Justo antes de cerrar la cremallera interior de la tienda vi un resplandor que traspasaba la funda exterior aislante. Abrí la primera cremallera y apareció frentes mi una colosal pirámide dorada, casi perfecta, iluminada por el último sol del día. El Kanchenjunga se mostraba como un gran tesoro, inalcanzable, la montaña de oro sagrada que no se permite escalar desde la India. Pero el espejismo solo duró un instante, porque de súbito el amarillo se tornó en un naranja abrasador, como si un herrero golpeara sus laderas sobre un yunque gigante. La tercera cima más alta del mundo aparecía así como una fuente de calor imaginario para soportar el frío. Esa representación tampoco se mantuvo más de un par de minutos, porque el hielo de pronto se tiñó de un rosa imposible, el mismo que hace años elegía mi hija para colorear el vestido de su princesa favorita. A esas alturas del prodigio lumínico no sé si lloraba de la emoción o del frío, y entonces comenzó la parte final del milagro. El rosa también desapareció, y llegó el rojo vivo. El Kanchenjunga en estado incandescente parecía extraído de una inmensa fundición, listo para derretirse como hierro líquido. Segundos después comenzó a caer el telón. Llegaron de nuevo los azules, y luego los grises, y finalmente todo se apagó.

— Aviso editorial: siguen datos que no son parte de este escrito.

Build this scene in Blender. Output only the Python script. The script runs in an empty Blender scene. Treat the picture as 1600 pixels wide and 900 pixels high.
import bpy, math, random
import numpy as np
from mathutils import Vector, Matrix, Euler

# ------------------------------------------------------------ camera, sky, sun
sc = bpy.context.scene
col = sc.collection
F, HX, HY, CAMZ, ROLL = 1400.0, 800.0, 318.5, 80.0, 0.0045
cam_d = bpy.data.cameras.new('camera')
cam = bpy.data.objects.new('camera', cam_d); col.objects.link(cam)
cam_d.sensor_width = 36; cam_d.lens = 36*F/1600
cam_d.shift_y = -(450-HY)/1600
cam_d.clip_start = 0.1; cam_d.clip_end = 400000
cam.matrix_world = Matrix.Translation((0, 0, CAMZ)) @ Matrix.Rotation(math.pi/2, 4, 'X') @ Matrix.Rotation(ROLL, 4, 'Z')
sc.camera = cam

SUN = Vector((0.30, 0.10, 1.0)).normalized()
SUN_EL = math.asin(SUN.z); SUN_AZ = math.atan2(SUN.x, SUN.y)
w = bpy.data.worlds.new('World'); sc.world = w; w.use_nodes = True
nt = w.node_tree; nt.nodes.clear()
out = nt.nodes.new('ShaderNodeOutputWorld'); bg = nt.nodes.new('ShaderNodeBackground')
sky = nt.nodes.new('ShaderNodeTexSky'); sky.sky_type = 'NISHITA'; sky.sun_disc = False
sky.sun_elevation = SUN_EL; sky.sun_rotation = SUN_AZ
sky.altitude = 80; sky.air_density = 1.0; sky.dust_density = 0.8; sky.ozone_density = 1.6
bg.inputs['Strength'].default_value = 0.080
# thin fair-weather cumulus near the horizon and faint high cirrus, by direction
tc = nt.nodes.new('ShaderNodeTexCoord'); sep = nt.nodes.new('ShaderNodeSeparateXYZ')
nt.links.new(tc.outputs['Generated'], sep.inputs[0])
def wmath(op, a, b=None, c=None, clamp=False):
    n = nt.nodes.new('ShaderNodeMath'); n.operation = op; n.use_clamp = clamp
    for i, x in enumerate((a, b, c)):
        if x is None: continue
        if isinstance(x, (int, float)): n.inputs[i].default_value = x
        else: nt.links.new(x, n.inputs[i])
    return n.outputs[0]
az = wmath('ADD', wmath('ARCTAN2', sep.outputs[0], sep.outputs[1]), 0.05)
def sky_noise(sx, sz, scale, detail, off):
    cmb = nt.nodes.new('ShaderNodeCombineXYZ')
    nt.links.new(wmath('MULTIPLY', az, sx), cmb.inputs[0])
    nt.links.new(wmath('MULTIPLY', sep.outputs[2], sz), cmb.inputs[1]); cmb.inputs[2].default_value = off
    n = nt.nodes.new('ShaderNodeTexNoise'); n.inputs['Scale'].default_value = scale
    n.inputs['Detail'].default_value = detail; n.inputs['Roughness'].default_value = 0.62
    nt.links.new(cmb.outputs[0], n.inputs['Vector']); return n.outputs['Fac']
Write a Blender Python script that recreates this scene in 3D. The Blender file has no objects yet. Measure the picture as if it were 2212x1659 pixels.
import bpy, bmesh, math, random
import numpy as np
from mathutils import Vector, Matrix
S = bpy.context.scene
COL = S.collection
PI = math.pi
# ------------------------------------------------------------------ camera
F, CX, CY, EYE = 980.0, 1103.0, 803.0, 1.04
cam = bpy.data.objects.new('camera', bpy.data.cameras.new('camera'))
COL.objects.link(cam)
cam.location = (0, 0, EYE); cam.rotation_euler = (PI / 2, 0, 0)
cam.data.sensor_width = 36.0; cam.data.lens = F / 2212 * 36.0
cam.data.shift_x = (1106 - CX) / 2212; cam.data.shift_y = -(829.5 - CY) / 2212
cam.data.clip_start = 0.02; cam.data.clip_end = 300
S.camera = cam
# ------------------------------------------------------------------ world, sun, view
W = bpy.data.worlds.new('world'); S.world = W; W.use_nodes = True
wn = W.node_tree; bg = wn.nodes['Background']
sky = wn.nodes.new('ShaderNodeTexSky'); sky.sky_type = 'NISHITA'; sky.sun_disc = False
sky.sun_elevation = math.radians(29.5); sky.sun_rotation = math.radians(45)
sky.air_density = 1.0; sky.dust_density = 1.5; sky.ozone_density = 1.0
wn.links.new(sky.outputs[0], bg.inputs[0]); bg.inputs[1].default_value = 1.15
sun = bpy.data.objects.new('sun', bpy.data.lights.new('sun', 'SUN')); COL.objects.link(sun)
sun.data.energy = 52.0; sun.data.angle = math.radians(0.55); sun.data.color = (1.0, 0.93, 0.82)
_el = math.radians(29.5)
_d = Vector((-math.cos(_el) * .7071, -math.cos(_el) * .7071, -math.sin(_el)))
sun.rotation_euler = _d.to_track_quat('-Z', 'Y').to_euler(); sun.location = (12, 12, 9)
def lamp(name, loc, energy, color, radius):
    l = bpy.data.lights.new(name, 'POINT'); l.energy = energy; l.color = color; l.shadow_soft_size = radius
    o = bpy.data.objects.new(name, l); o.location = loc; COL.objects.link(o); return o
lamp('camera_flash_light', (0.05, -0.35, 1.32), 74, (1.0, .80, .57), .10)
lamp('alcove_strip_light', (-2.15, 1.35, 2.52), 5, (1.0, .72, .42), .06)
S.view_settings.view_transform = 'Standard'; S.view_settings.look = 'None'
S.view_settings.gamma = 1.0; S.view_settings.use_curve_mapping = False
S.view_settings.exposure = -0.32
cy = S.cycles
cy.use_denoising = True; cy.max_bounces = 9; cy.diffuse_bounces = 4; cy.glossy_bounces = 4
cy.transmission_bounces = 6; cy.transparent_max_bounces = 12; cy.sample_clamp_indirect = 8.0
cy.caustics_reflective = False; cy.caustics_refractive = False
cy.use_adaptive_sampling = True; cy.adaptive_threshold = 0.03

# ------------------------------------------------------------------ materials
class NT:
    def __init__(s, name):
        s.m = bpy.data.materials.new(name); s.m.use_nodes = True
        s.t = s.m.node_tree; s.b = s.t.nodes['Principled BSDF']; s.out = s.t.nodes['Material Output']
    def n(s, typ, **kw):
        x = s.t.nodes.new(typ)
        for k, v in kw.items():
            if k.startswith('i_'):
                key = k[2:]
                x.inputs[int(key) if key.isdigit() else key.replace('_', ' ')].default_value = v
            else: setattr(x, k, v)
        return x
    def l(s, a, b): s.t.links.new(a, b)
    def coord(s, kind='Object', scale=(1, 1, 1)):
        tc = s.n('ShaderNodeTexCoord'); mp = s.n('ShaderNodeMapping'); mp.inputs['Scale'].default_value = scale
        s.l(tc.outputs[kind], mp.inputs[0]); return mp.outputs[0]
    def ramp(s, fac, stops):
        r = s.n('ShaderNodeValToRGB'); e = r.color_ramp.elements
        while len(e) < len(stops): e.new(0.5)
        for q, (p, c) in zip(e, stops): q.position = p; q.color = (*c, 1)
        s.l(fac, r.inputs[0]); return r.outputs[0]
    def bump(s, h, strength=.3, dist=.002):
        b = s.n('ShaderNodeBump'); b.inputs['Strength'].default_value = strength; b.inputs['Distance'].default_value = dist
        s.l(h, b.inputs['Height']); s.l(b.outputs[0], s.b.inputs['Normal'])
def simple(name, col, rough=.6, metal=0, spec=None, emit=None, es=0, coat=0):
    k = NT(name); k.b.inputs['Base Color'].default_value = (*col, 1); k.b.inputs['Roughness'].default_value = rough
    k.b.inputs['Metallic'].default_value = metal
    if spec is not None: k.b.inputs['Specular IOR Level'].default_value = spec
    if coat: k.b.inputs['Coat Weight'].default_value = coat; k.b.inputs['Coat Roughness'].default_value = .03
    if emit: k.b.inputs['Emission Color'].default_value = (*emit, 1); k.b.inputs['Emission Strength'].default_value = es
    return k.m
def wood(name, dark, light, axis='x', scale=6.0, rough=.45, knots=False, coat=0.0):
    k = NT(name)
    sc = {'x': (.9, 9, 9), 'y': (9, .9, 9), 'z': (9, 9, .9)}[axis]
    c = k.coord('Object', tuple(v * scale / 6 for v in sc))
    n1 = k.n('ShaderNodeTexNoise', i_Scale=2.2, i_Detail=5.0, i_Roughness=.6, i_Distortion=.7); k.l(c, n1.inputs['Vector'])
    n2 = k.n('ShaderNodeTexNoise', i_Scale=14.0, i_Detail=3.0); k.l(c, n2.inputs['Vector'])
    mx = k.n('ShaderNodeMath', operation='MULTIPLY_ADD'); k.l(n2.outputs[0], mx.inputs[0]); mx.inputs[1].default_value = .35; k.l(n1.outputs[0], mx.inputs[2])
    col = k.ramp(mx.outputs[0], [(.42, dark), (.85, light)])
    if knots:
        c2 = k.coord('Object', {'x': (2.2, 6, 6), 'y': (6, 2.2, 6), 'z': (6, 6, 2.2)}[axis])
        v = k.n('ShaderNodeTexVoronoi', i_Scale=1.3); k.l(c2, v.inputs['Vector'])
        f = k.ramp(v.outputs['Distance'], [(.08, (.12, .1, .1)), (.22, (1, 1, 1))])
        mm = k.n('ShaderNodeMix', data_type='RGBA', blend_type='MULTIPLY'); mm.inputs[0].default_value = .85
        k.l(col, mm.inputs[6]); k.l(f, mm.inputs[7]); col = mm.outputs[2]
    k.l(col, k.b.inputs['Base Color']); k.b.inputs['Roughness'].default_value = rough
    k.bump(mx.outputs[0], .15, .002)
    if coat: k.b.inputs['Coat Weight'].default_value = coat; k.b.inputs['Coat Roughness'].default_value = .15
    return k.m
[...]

Aquellos siete minutos en el Himalaya compensaron con creces la noche toledana que pasé allí arriba. Pensé que era un precio justo a pagar por el privilegio de contemplar en soledad aquella maravilla de la naturaleza. Mientras tiritaba durante horas con los ojos clavados en el techo de mi tienda, millones de personas también temblaban ante una pesadilla convertida en realidad: un oportunista sin escrúpulos se había convertido en el hombre más poderoso del mundo, degradando el oficio de la política hasta límites desconocidos desde que existe la democracia. Ante el panorama que se avecina, quizá el próximo viaje consista en exiliarse siete años en el Tíbet.